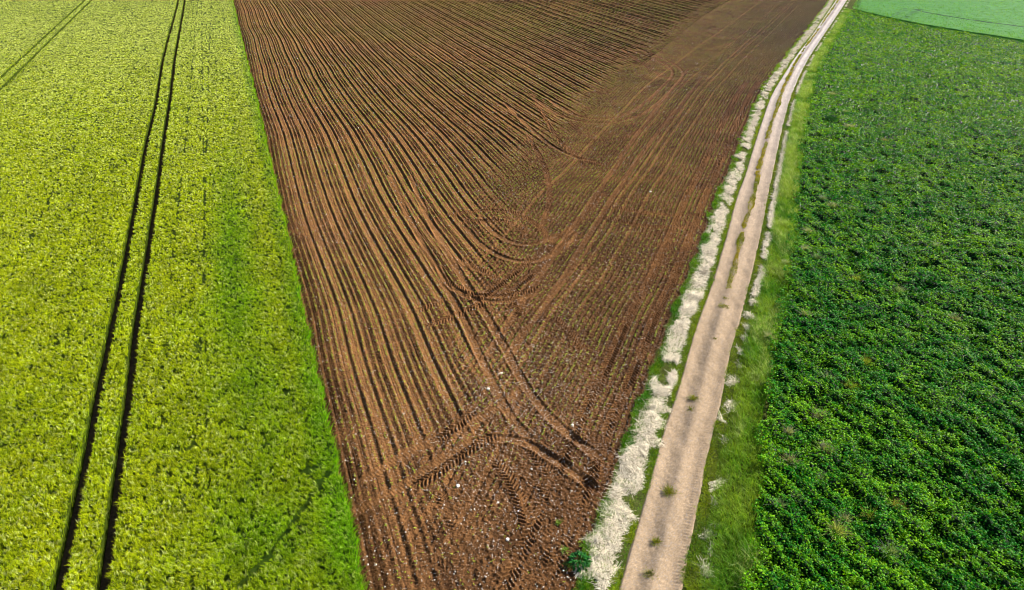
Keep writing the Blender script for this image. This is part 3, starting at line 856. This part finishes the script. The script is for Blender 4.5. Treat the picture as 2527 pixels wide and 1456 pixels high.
# tall seeding grass towards the crop
crop_edge = lambda y: CROP_R(y) + 0.5 + 0.35 * noise(y * 0.5, y * 0, 122) + 0.3 * noise(y * 0.15, y * 0, 123)
x, y = scatter(shifted(TRACK_R, 0.6), crop_edge, Y_NEAR + 1, 330, 480, power=1.15)
k = y < far_edge(x) + 2
x, y = x[k], y[k]
tall = 0.22 + 0.55 * sstep(0.5, 1.3, (x - TRACK_R(y)) * TRACK_R.cosang(y)) * (0.7 + 0.4 * noise(x * 0.6, y * 0.4, 124))
yl = 0.45 + 0.4 * noise(x * 0.7, y * 0.35, 125)
grass(bag, x, y, tall, (0.07, 0.26, 0.012), (0.34, 0.48, 0.05), yl, wid=0.026, lean=0.22, bendz=-0.25)
k = (tall > 0.55) & (noise(x * 0.5, y * 0.3, 126) > -0.1 - 0.5 * sstep(40, 70, y)) & (rng.uniform(0, 1, len(x)) < 0.5)
grass(bag, x[k], y[k], tall[k] * 1.15, (0.26, 0.42, 0.09), (0.62, 0.66, 0.30), np.full(k.sum(), 0.5), wid=0.022, lean=0.2, bendz=-0.3)
o = bag.build('verge_grass', [M_GRASS])
tag(o, 'tall seeding grass between the track and the leafy green crop', 'grass', kind='stuff')

# middle strip of the track, unbroken in the distance
CENTRE = Curve([(2047, 32), (2025, 64), (2008, 90), (1988, 114), (1975, 137), (1958, 164), (1948, 187), (1935, 214), (1925, 241), (1915, 274), (1905, 301), (1895, 334), (1885, 378),
                (1876, 401), (1870, 435), (1861, 482), (1852, 512), (1843, 540), (1832, 575), (1822, 620), (1812, 662), (1803, 690), (1798, 716)], smooth=0.05)
bag = Bag()
y_end = ground(1800, 716)[1]
wob = lambda y: 0.05 * noise(y * 0.7, y * 0, 130)
cw = lambda y: np.clip(0.20 + 0.10 * noise(y * 0.45, y * 0, 133) + 0.08 * noise(y * 1.5, y * 0, 134), 0.06, 0.4)
x, y = scatter(lambda yy: CENTRE(yy) - cw(yy) - 0.03 + wob(yy), lambda yy: CENTRE(yy) + cw(yy) + wob(yy), y_end, 380, 1200, zref=50, power=1.1)
k = noise(y * 0.55, y * 0, 131) > -0.7 + 0.3 * sstep(60, 48, y)
grass(bag, x[k], y[k], 0.15, (0.17, 0.24, 0.008), (0.42, 0.34, 0.02), 0.5 + 0.5 * noise(x[k] * 0.5, y[k] * 0.4, 132), wid=0.028, z=0.10, lean=0.5)
o = bag.build('track_grass', [M_GRASS])
tag(o, 'yellowish grass strip between the two wheel lanes of the dirt track', 'grass', kind='stuff')

# ------------------------------------------------------------------ straw
def straw(bag, x, y, z, length, wid, flow, spread=0.7, col=None):
    N = len(x)
    sc = np.clip(zdepth(x, y) / 34, 1, 5) ** 0.6
    a = flow + rng.normal(0, spread, N)
    el = rng.normal(0.03, 0.13, N)
    d = np.stack([np.cos(a) * np.cos(el), np.sin(a) * np.cos(el), np.sin(el)], 1)
    bend = np.stack([rng.normal(0, 0.25, N), rng.normal(0, 0.25, N), rng.uniform(-0.4, 0.05, N)], 1)
    c = mixc((0.16, 0.12, 0.065), (0.93, 0.84, 0.67), np.clip(rng.normal(0.66, 0.38, N), 0, 1)) if col is None else col
    L = length * rng.uniform(0.35, 1.3, N)
    base = np.stack([x, y, z], 1) - d * (L * 0.5)[:, None]
    base[:, 2] = np.maximum(base[:, 2], 0.05)
    ribbons(bag, base, d, bend, L, sc * wid * rng.uniform(0.7, 1.3, N), c * 0.9, c, nseg=3, taper=0.6, az=a + np.pi / 2 + rng.normal(0, 0.3, N))

bag = Bag()
y_heaps = float(ground(1600, 985)[1])
sw_l = lambda y: shifted(TRACK_L, -1.55)(y) + 0.22 * noise(y * 0.8, y * 0, 140) + 0.1 * noise(y * 2.1, y * 0, 141)
sw_r = lambda y: shifted(TRACK_L, -0.48)(y) + 0.16 * noise(y * 0.9, y * 0, 142) + 0.5 * (shifted(TRACK_L, -0.1)(y) - shifted(TRACK_L, -0.48)(y)) * sstep(120, 170, y)
x, y = scatter(sw_l, sw_r, Y_NEAR + 1, 400, 900, power=1.1)
kk_ = (y > y_heaps) | ((noise(x * 1.1, y * 0.8, 146) > -0.35) & (rng.uniform(0, 1, len(x)) < 0.75))
x, y = x[kk_], y[kk_]
k = noise(x * 1.0, y * 0.55, 143) > -0.62
x, y = x[k], y[k]
hump = 0.12 + 0.16 * np.clip(noise(x * 0.9, y * 0.9, 144) + 0.4, 0, 1)
straw(bag, x, y, hump * rng.uniform(0.5, 1.0, len(x)), 0.55, 0.024, 2.2 + 1.6 * noise(x * 0.6, y * 0.6, 145))
o = bag.build('straw_swath', [M_STRAW])
tag(o, 'bleached mown straw swath along the left edge of the track', 'straw', kind='stuff')
bag = Bag()
y_cl = float(ground(1861, 735)[1])
s3 = lambda y: 0.72 + 0.12 * noise(y * 0.6, y * 0, 150)
x, y = scatter(lambda yy: TRACK_R(yy) + s3(yy) - 0.24, lambda yy: TRACK_R(yy) + s3(yy) + 0.20, y_cl, 330, 900, power=1.1)
k = noise(x * 1.0, y * 0.5, 151) > -0.30 - 0.3 * sstep(110, 60, y) + 0.35 * sstep(120, 180, y)
x, y = x[k], y[k]
straw(bag, x, y, rng.uniform(0.08, 0.26, len(x)), 0.5, 0.024, 1.4 + 1.3 * noise(x * 0.8, y * 0.6, 152))
o = bag.build('straw_swath', [M_STRAW])
tag(o, 'thin broken line of bleached straw right of the track', 'straw', kind='stuff')

def straw_heap(px, py, rx, ry, hgt, flow, spread, label, group, cat='straw heap', name='straw_heap', n=None):
    gx, gy = map(float, ground(px, py, 0.12))
    rx, ry = rx * 1.2, ry * 1.25
    n = n or int(1900 * rx * ry / 0.35)
    r = np.sqrt(rng.uniform(0, 1, n))
    t = rng.uniform(0, 2 * np.pi, n)
    wob_ = 1 + 0.25 * np.sin(3 * t + px) + 0.15 * np.sin(5 * t + py)
    ct, st = math.cos(flow), math.sin(flow)
    lx, ly = r * np.cos(t) * ry * wob_, r * np.sin(t) * rx * wob_
    x, y = gx + lx * ct - ly * st, gy + lx * st + ly * ct
    lump = 0.75 + 0.35 * noise(x * 3.0, y * 3.0, int(py))
    z = 0.06 + hgt * (1 - r ** 2) * lump * rng.uniform(0.2, 1.0, n)
    b = Bag()
    straw(b, x, y, z, 0.50 * min(1.2, max(rx, ry) / 0.5), 0.022, flow + 1.3 * noise(x * 1.6, y * 1.6, int(px)), spread * 0.9)
    kg = rng.uniform(0, 1, n) < 0.05
    grass(b, x[kg], y[kg], 0.26, GL, GH, np.full(kg.sum(), 0.5), wid=0.024, z=0.1)
    o = b.build(name, [M_STRAW], origin=(gx, gy, 0.03))
    return tag(o, label, cat, group)

G1 = 'bleached straw heaps along the left side of the track'
for a in [
    (1618, 1000, 0.50, 0.55, 0.24, 2.0, 0.5, 'bleached straw heap ending the long swath, farthest of the left heaps'),
    (1607, 1040, 0.50, 0.50, 0.22, 0.6, 0.7, 'ragged straw heap second after the long swath, left of the track'),
    (1593, 1082, 0.48, 0.60, 0.24, 2.3, 0.6, 'wide straw heap lying across the verge, level with two gouges in the soil'),
    (1568, 1130, 0.45, 0.48, 0.20, 1.9, 0.5, 'pale straw heap with green grass gap below, middle of the left row'),
    (1548, 1200, 0.42, 0.42, 0.24, 2.4, 0.6, 'small fluffy straw heap standing alone between two grass gaps'),
    (1523, 1262, 0.55, 0.55, 0.30, 1.8, 0.45, 'largest round straw heap combed towards the camera, left verge'),
    (1505, 1318, 0.40, 0.50, 0.22, 1.6, 0.5, 'slim straw heap below the largest round heap, on its track side'),
    (1474, 1334, 0.36, 0.40, 0.24, 1.5, 0.5, 'bright white straw heap above the dark leafy weed'),
    (1482, 1372, 0.42, 0.48, 0.22, 1.2, 0.55, 'grey white straw heap right beside the dark leafy weed'),
    (1452, 1404, 0.36, 0.40, 0.20, 0.9, 0.6, 'straw heap just below the dark leafy weed, nearest the camera'),
    (1492, 1412, 0.34, 0.44, 0.18, 0.8, 0.5, 'straw heap at the bottom edge beside the track-side grass'),
]:
    straw_heap(*a, G1)
G2 = 'loose straw clumps on the right verge of the track'
for a in [
    (1861, 745, 0.24, 0.42, 0.20, 1.5, 0.5, 'fan shaped straw clump at the end of the thin right straw line'),
    (1851, 778, 0.30, 0.45, 0.18, 2.1, 0.5, 'broad dry straw clump second after the thin right straw line'),
    (1846, 806, 0.26, 0.34, 0.16, 1.2, 0.6, 'straw clump third after the thin right straw line'),
    (1838, 833, 0.16, 0.40, 0.12, 1.1, 0.4, 'narrow straw clump bent like a hook on the right verge'),
    (1830, 868, 0.14, 0.45, 0.10, 1.8, 0.35, 'thin upright wisp of straw leaning on right verge grass'),
    (1825, 900, 0.12, 0.36, 0.10, 1.4, 0.35, 'short thin wisp of straw under the thin upright wisp'),
    (1807, 938, 0.26, 0.42, 0.14, 0.9, 0.5, 'loose straw clump beside the rutted track edge, middle of the right verge'),
    (1803, 1000, 0.24, 0.46, 0.15, 1.1, 0.5, 'spiky grey straw clump where the tyre marks begin on the track edge'),
    (1780, 1030, 0.10, 0.40, 0.08, 1.6, 0.35, 'slender straw wisp just below the spiky grey straw clump'),
    (1788, 1086, 0.10, 0.34, 0.08, 1.5, 0.35, 'faint straw wisp half sunk in grass, between spiky clump and flat bundle'),
    (1769, 1192, 0.20, 0.42, 0.14, 0.8, 0.25, 'flat combed straw bundle lying aslant on right verge grass'),
    (1764, 1238, 0.12, 0.34, 0.08, 1.7, 0.4, 'sparse straw wisp just below the flat combed bundle'),
    (1761, 1291, 0.08, 0.26, 0.06, 0.1, 0.3, 'tiny level straw wisp on right verge grass'),
    (1750, 1318, 0.20, 0.34, 0.10, 0.3, 0.5, 'open tangled straw clump bent over right verge grass'),
    (1753, 1352, 0.09, 0.40, 0.08, 1.2, 0.3, 'thin straw strand linking the tangled clump and the nearest clump'),
    (1743, 1402, 0.20, 0.46, 0.14, 1.4, 0.45, 'pale straw clump on right verge, nearest the camera'),
]:
    straw_heap(*a, G2, 'straw clump', 'straw_clump', n=int(420 * a[2] * a[3] / 0.1))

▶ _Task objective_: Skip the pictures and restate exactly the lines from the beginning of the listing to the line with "tag(o, 'tall seeding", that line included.

▶ _Reply to the exercise_:
Keep writing the Blender script for this image. This is part 3, starting at line 856. This part finishes the script. The script is for Blender 4.5. Treat the picture as 2527 pixels wide and 1456 pixels high.
# tall seeding grass towards the crop
crop_edge = lambda y: CROP_R(y) + 0.5 + 0.35 * noise(y * 0.5, y * 0, 122) + 0.3 * noise(y * 0.15, y * 0, 123)
x, y = scatter(shifted(TRACK_R, 0.6), crop_edge, Y_NEAR + 1, 330, 480, power=1.15)
k = y < far_edge(x) + 2
x, y = x[k], y[k]
tall = 0.22 + 0.55 * sstep(0.5, 1.3, (x - TRACK_R(y)) * TRACK_R.cosang(y)) * (0.7 + 0.4 * noise(x * 0.6, y * 0.4, 124))
yl = 0.45 + 0.4 * noise(x * 0.7, y * 0.35, 125)
grass(bag, x, y, tall, (0.07, 0.26, 0.012), (0.34, 0.48, 0.05), yl, wid=0.026, lean=0.22, bendz=-0.25)
k = (tall > 0.55) & (noise(x * 0.5, y * 0.3, 126) > -0.1 - 0.5 * sstep(40, 70, y)) & (rng.uniform(0, 1, len(x)) < 0.5)
grass(bag, x[k], y[k], tall[k] * 1.15, (0.26, 0.42, 0.09), (0.62, 0.66, 0.30), np.full(k.sum(), 0.5), wid=0.022, lean=0.2, bendz=-0.3)
o = bag.build('verge_grass', [M_GRASS])
tag(o, 'tall seeding grass between the track and the leafy green crop', 'grass', kind='stuff')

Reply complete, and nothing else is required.